Tuesday, April 19, 2005

Boozarelli's

A bunch of us went drinking the other night. Hollywood Death Cab folks. At Boozerelli's, the Italian shit hole on H-wood Boulevard. After a day of telling 'bout the excesses of star's that brought them down to earth, we are ready to test our own mortal coils. It's a birthday for one of the Barkers.

The Barkers and the Drivers at Hollywood Death Cab make the most money. The Drivers are union drivers, teamsters. The Barker's actually get a percentage of every person they pull in off Hollywood Boulevard to take the tour. If they have a good day, they can walk, easy, with $100 bux. In cash, as our tour takes only $$$. Because of this, they stand close to the Instant Tellar Machines on H-wood Boulevard, imploring people to take the tour. Sometimes the banks complain, but the smart Barkers actually give the guards gifts at the various banks. They are paid minimum wage for their shift, which lists them officially as a tourguide, so that all the $$ is essentially not being reported to Uncle Sam. Thus, when a Barker has a birthday, all the regular tourguides know they'll be drinking free.

This barker was a kewl dude, one of the funniest we have. Never figured out why he doesn't make it in stand-up, which he still does at Guffaws, on h-woood Blvd. He's about 300 plus pounds, but cuddly funny, not bitter funny. He told me he's got an internet girl in Ecuador he's thinking of visiting. I tell him as the night goes on, that he could just whip out his Visa Gold, his U.S. visa, and fly to Ecuador the next morning. He decides he's doing it. Flying to meet his internet, third-world Ecuadorian gal pal in the A.M.

Another Barker is a hot girl. She dresses-up like Angalie Jolie in Laura Croft, and lures in tourists that way. Tonight at Boozerelli's she gets a little loaded and does a striptease to her panties. It's back in the corner, the place has a trillion VIP spaces, all designed for the old-skool hollywood daze, and we formed a ring around her for safety. She's really beautiful (for a straight girl), and I'm looking to my left at our guide Jad, wishing he would take his clothes off. He's making me crazy lately, but he's arrow-straight and I'm in a serious relationship. Lots of my pals in gay-land say they are in relationships, even say they are wed, but have all sorts of outs, rules and clauses to allow them to slut it up. My straight friend calls it "the international gay marriage rules." For me and my gay lover, however, we find that shit eventually chips away at your resolve in all things. So, I quit looking at Jad, and pretend to be excited about the strip-tease I'm watching.

I find drinking with work cronies dangerous, but of all the hokey management schemes to foster good work environments, this one really does work.
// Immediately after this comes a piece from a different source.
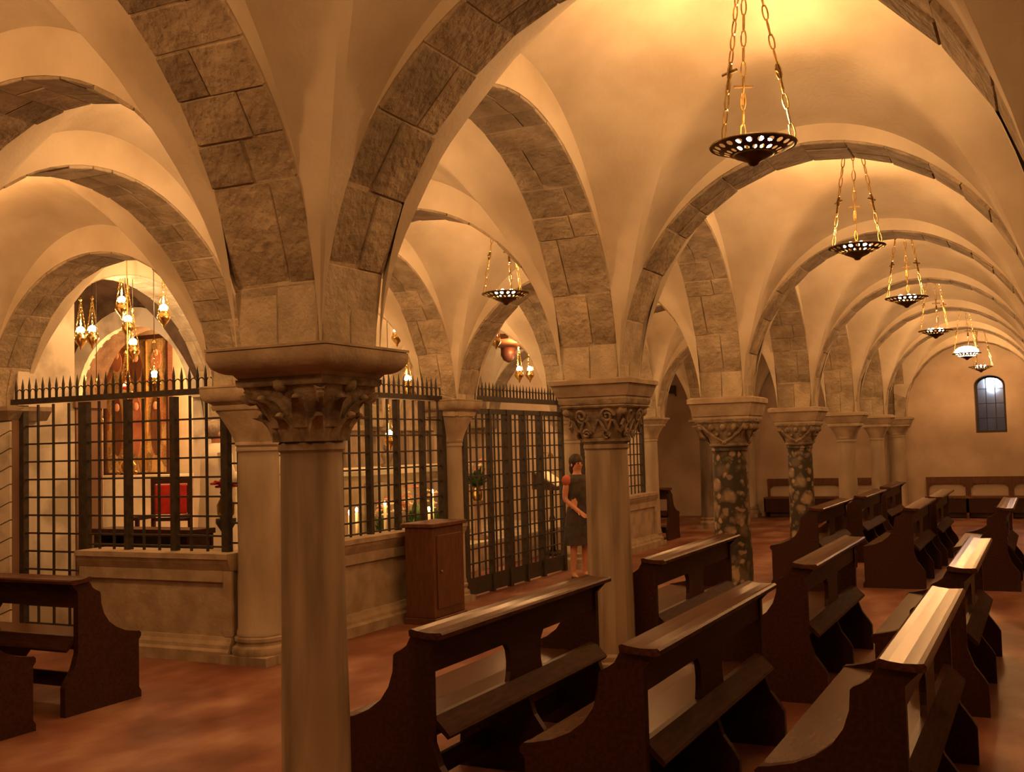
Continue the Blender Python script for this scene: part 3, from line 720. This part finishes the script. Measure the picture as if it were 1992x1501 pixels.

Once you've heard a few drunken confessions, you get a much better idea of who your co-worker is. For me, it's the tendancy to go too far, and reveal too much about myself. A few folks know for sure I'm out, and I'm not really closeted, but I don't make the first words of any new person I meet as "Hello, I'm GAY!" So, it's that fine line I sashey.

I look back, and now the barely-clothed barker is wrestling with one of the drivers. She claims she was raised by brothers, and can wrestle. He's a big dude, and picks her up in the air and twirls her. The bartenders, despite cutting us tons of slack over the years, shoot us dagger-eyes. Finally, he pins her to the ground, in her panties and bra, and our corner of the room explodes in cheers! Or boos. There was a lot of betting taking place before this wrestling match. Hollywood Death Cabs has a huge betting culture, we are constantly betting on all sorts of shit, and our pool for which star is going to die next is way more accurate then any in the U.S.

I spend the night talking to one of our bosses who I like. Not "like-like," just think he's a cool dude. We talk about all the ills of Hollywood Death Cabs and how we'd solve him. I ramble and rage against all manor of peeps, I hope he's what he seems. If he gossips me out, I could be in some shit.

Finally, I'm getting so out of hand, I'm pinching random dudes butts at the bar. The bartender who shot us dagger-eyes earlier, comes up behind me with a firm hand on the shoulder. "I think Denny's is still open," he sez.

I'm too ashamed to answer, and I walk right out the door, up the street to Denny's. Another 2AM steak&eggs in my belly, and home to my gay lover.